OCA ruling shows why criminal defenders should always determine client’s immigration status: lawyer

Accused pleaded guilty, unaware that it would lead to him getting deported

OCA ruling shows why criminal defenders should always determine client’s immigration status: lawyer
Kenneth Jim, Legal Aid Ontario.

A recent Court of Appeal case illustrates why defence lawyers, judges, and Crowns should always be aware of an accused’s immigration status before a guilty plea is entered, says Kenneth Jim, senior criminal counsel with Legal Aid Ontario.

After pleading guilty to multiple offences and being sentenced to one year in jail in 2017, Marc Jean argued at the Court of Appeal that his decision to take the plea had been uninformed. He did not know about the severe immigration consequences that would result from it. Jean was found inadmissible to Canada, was subject to removal proceedings, and because of the length of his sentence, he had no right to appeal the removal order. He has since been deported but can re-apply to return to Canada.

Jean brought fresh evidence to the appeal, which supported the case that his plea was uninformed, the Court of Appeal said. The Crown agreed that the appeal should be allowed considering the new evidence.

The court in R. v. Jean 2022 ONCA 901 found that there is “a reasonable possibility” that Jean would have approached the case differently had he understood the significant immigration consequences he would face. The court admitted the fresh evidence, set aside the conviction, and ordered a new trial.

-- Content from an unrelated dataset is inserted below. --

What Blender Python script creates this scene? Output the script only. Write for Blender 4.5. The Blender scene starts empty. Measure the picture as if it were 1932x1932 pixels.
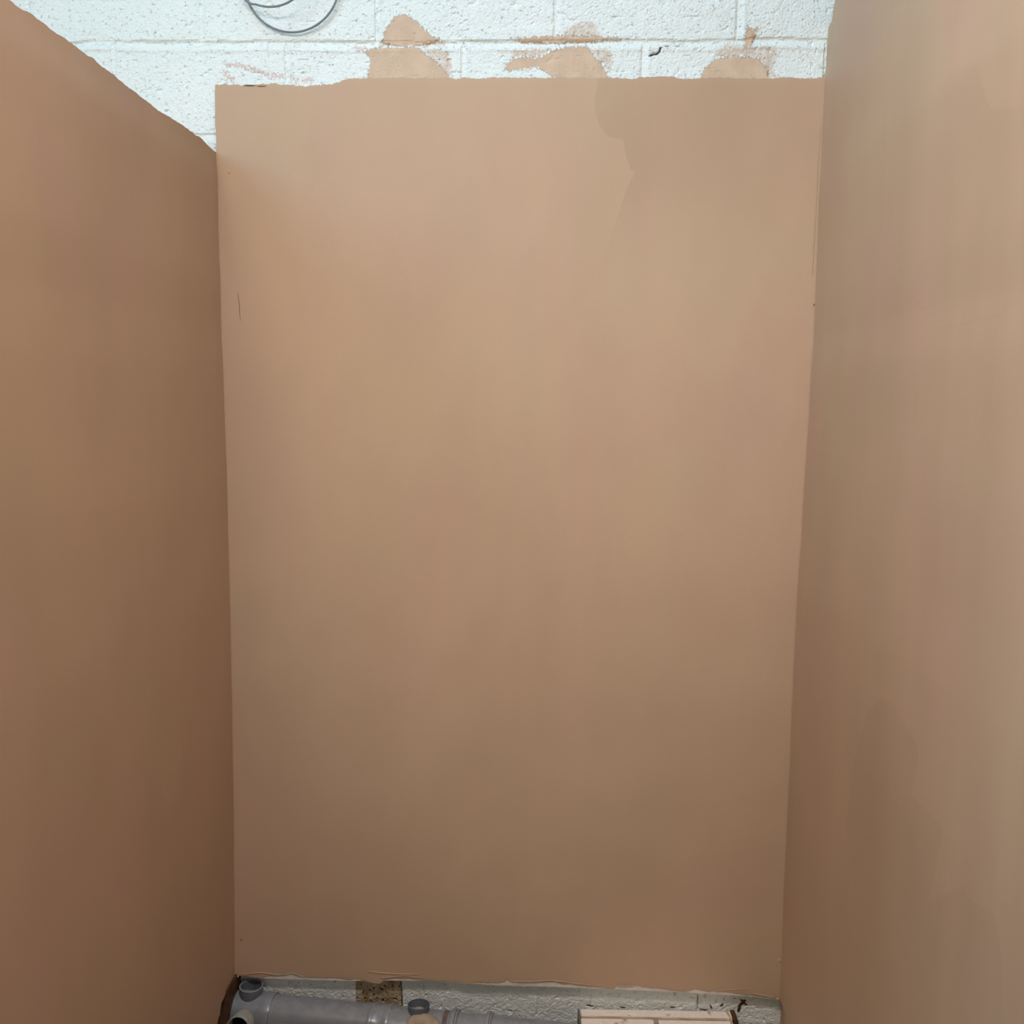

The issue raised in R. v. Jean is relevant to an accused who is a permanent resident, refugee claimant, international student, or visitor. The case is a reminder for criminal defence lawyers always to determine a client’s immigration status, and to consult with an immigration lawyer on what the charge and sentence could mean for it, says Jim. He notes that Legal Aid Ontario has a service for legal-aid files through which staff lawyers will answer questions about immigration consequences over email.

“When the federal government makes changes to immigration legislation, the new laws can be retroactive. It’s always good for lawyers to refresh their knowledge, but they must also protect clients’ interest by consulting with an immigration lawyer and get the opinion in writing.”

“Many lawyers mistakenly believe that only the length of a sentence has an impact on a person’s ability to appeal a deportation order,” says Jim. But charges such as impaired driving, assault with a weapon, and break-and-enter, among others, have implications on a person’s immigration status and can result in deportation or loss of status, he says.

When considering a guilty plea, lawyers should know whether the plea will trigger admissibility and whether the sentence will deny the accused a right to appeal a deportation order under s. 36(1) of the Immigration and Refugee Protection Act, he says.

“In addition to finding out the immigration status, defence lawyers also need to pay attention to younger clients, as they may not know what information to provide,” says Jim. “It is the lawyer’s duty to find out their client’s background and sentencing factors and ensure that they are put forward to the judge.”

“Defence counsel should always maintain detailed notes and instructions from [the] client. This is to protect both client and counsel.”

Depending on the immigration implications, it may be in the client’s best interest to go to trial on the charges. In some circumstances, the lawyer can negotiate a resolution where the charge and sentence do not hurt their status, he says. For example, an assault with a weapon could be reduced to simple assault or impaired driving to dangerous driving seeking a discharge.